» **REQUIREMENT**
Restate the whole listing word for word. Pictures are left out.

***

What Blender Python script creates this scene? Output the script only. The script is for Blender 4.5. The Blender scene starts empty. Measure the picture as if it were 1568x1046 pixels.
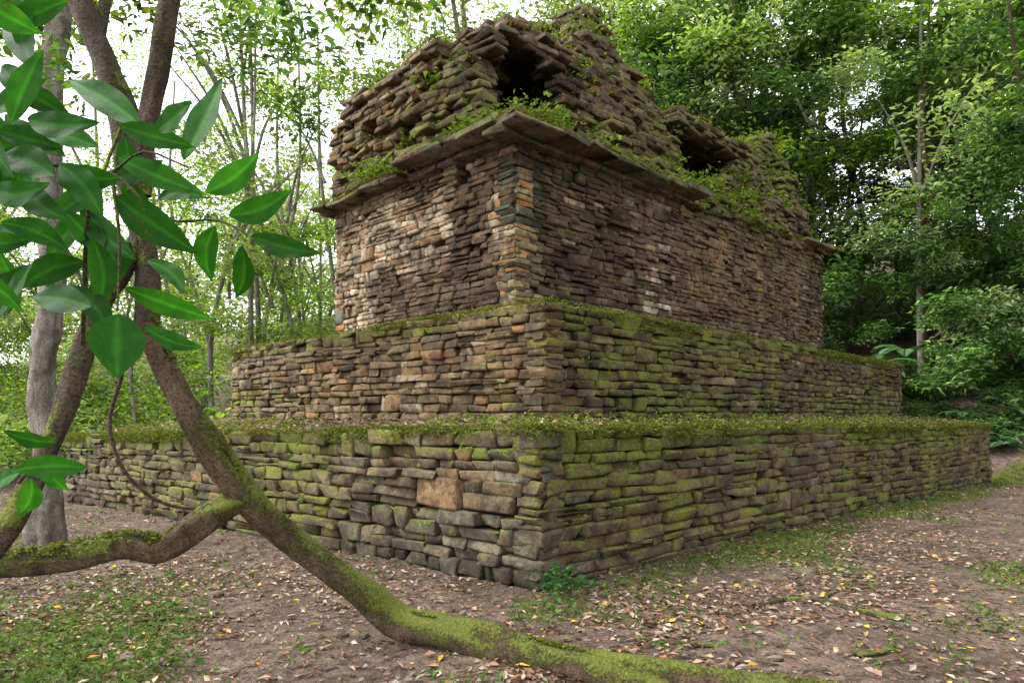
import bpy, math, random
import numpy as np
from mathutils import Vector
random.seed(7); rng=np.random.default_rng(7)
S=bpy.context.scene
R=math.radians
# ---------------------------------------------------------------- noise
def hsh(ix,iy,iz,s):
    n=(ix.astype(np.int64)*374761393+iy.astype(np.int64)*668265263+iz.astype(np.int64)*1274126177+s*974711)&0xffffffff
    n=((n^(n>>13))*1103515245)&0xffffffff
    n=((n^(n>>15))*2246822519)&0xffffffff
    return ((n^(n>>16))&0xffffff)/float(0xffffff)
def vn(x,y,z=0.,s=0):
    x,y,z=np.broadcast_arrays(np.asarray(x,float),np.asarray(y,float),np.asarray(z,float))
    ix,iy,iz=np.floor(x),np.floor(y),np.floor(z)
    fx,fy,fz=x-ix,y-iy,z-iz
    fx,fy,fz=[f*f*(3-2*f) for f in (fx,fy,fz)]
    r=0
    for a in (0,1):
        for b in (0,1):
            for c in (0,1):
                r=r+hsh(ix+a,iy+b,iz+c,s)*(fx if a else 1-fx)*(fy if b else 1-fy)*(fz if c else 1-fz)
    return r
def fbm(x,y,z=0.,s=0,o=4):
    t=0;a=.5;n=0
    for i in range(o):
        t=t+a*vn(np.asarray(x)*2**i,np.asarray(y)*2**i,np.asarray(z)*2**i,s+i);n+=a;a*=.5
    return t/n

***

» **THE COMPLETED TASK**
What Blender Python script creates this scene? Output the script only. The script is for Blender 4.5. The Blender scene starts empty. Measure the picture as if it were 1568x1046 pixels.
import bpy, math, random
import numpy as np
from mathutils import Vector
random.seed(7); rng=np.random.default_rng(7)
S=bpy.context.scene
R=math.radians
# ---------------------------------------------------------------- noise
def hsh(ix,iy,iz,s):
    n=(ix.astype(np.int64)*374761393+iy.astype(np.int64)*668265263+iz.astype(np.int64)*1274126177+s*974711)&0xffffffff
    n=((n^(n>>13))*1103515245)&0xffffffff
    n=((n^(n>>15))*2246822519)&0xffffffff
    return ((n^(n>>16))&0xffffff)/float(0xffffff)
def vn(x,y,z=0.,s=0):
    x,y,z=np.broadcast_arrays(np.asarray(x,float),np.asarray(y,float),np.asarray(z,float))
    ix,iy,iz=np.floor(x),np.floor(y),np.floor(z)
    fx,fy,fz=x-ix,y-iy,z-iz
    fx,fy,fz=[f*f*(3-2*f) for f in (fx,fy,fz)]
    r=0
    for a in (0,1):
        for b in (0,1):
            for c in (0,1):
                r=r+hsh(ix+a,iy+b,iz+c,s)*(fx if a else 1-fx)*(fy if b else 1-fy)*(fz if c else 1-fz)
    return r
def fbm(x,y,z=0.,s=0,o=4):
    t=0;a=.5;n=0
    for i in range(o):
        t=t+a*vn(np.asarray(x)*2**i,np.asarray(y)*2**i,np.asarray(z)*2**i,s+i);n+=a;a*=.5
    return t/n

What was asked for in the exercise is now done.